**PROBLEM TO WORK ON:**
Return the lines below exactly, from the first line to the line that contains "from mathutils.geometry import". Leave out pictures.

**SOURCE EXCERPT:**
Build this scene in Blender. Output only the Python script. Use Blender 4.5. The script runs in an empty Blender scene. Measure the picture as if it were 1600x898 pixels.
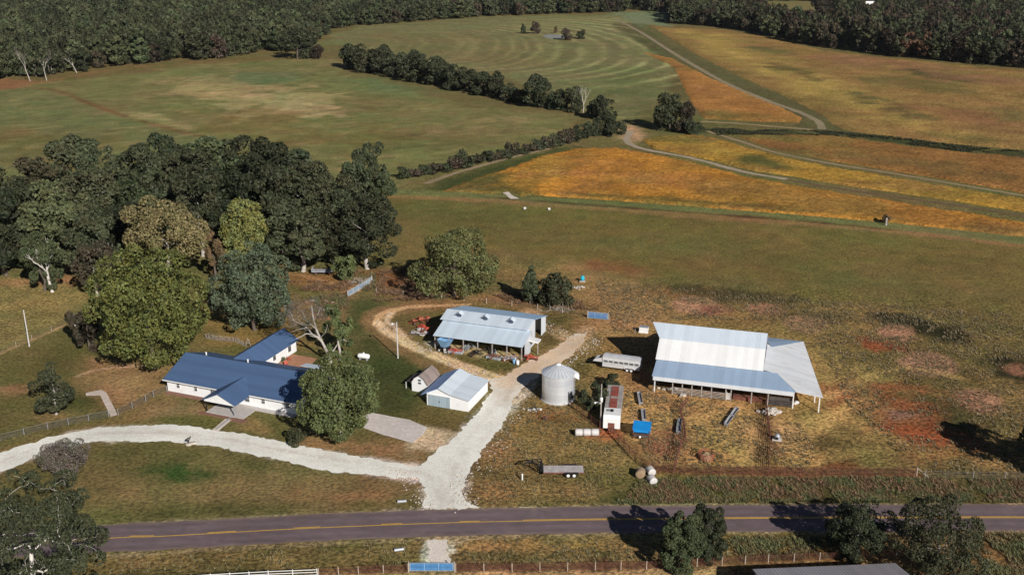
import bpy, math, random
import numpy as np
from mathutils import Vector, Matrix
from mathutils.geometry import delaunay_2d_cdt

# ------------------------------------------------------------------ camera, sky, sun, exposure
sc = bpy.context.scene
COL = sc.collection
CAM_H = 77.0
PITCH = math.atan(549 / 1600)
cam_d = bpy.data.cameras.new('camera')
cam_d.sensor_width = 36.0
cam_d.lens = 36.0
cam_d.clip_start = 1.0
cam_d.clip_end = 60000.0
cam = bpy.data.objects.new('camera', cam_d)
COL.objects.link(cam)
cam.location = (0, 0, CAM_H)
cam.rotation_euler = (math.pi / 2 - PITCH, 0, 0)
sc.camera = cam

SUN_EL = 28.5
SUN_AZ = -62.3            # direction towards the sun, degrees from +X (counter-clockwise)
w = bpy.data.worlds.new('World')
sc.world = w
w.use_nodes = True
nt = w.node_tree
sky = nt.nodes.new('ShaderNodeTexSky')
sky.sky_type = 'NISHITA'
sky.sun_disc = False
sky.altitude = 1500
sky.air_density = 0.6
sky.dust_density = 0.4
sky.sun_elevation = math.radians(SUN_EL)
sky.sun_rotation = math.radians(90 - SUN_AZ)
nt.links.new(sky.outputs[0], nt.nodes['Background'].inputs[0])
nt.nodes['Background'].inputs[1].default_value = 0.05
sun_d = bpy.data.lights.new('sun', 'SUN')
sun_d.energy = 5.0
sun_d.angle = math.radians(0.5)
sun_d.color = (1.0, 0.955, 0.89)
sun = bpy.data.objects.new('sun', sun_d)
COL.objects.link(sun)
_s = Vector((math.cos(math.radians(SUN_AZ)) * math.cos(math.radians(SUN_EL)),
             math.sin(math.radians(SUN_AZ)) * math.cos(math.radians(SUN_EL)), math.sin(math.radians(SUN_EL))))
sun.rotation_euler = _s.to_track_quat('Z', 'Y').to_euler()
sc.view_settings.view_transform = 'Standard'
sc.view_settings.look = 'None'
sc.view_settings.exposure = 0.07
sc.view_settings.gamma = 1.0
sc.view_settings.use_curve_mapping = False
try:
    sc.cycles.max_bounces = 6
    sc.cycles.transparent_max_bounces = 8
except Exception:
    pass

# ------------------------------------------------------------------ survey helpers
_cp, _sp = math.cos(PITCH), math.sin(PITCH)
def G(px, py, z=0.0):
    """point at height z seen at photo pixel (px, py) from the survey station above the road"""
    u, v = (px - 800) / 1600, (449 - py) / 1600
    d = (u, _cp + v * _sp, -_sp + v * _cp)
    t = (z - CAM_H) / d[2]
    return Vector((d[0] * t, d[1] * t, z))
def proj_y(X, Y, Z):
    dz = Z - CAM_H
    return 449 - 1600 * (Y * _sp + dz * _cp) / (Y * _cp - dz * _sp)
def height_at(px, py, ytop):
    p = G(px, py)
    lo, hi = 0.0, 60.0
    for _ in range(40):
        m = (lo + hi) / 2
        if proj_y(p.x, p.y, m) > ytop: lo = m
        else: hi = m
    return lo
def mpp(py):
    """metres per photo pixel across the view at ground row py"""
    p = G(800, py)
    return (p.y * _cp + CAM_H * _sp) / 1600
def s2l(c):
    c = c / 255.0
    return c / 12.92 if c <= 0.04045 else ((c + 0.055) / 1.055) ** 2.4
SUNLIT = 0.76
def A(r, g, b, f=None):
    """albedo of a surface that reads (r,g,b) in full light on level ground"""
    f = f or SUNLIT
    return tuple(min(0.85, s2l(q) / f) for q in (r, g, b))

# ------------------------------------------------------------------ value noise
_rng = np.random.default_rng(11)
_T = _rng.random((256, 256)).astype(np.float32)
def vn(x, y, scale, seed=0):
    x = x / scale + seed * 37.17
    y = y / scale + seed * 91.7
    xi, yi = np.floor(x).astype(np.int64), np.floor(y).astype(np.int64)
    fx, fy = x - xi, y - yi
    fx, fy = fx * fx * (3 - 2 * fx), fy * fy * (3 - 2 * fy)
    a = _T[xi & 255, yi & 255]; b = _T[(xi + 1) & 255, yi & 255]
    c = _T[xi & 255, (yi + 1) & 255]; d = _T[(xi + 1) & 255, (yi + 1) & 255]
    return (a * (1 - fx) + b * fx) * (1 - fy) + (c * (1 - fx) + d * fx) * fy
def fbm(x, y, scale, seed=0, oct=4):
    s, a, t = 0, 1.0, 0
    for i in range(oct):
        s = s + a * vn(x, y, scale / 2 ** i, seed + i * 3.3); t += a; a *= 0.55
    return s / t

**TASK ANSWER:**
Build this scene in Blender. Output only the Python script. Use Blender 4.5. The script runs in an empty Blender scene. Measure the picture as if it were 1600x898 pixels.
import bpy, math, random
import numpy as np
from mathutils import Vector, Matrix
from mathutils.geometry import delaunay_2d_cdt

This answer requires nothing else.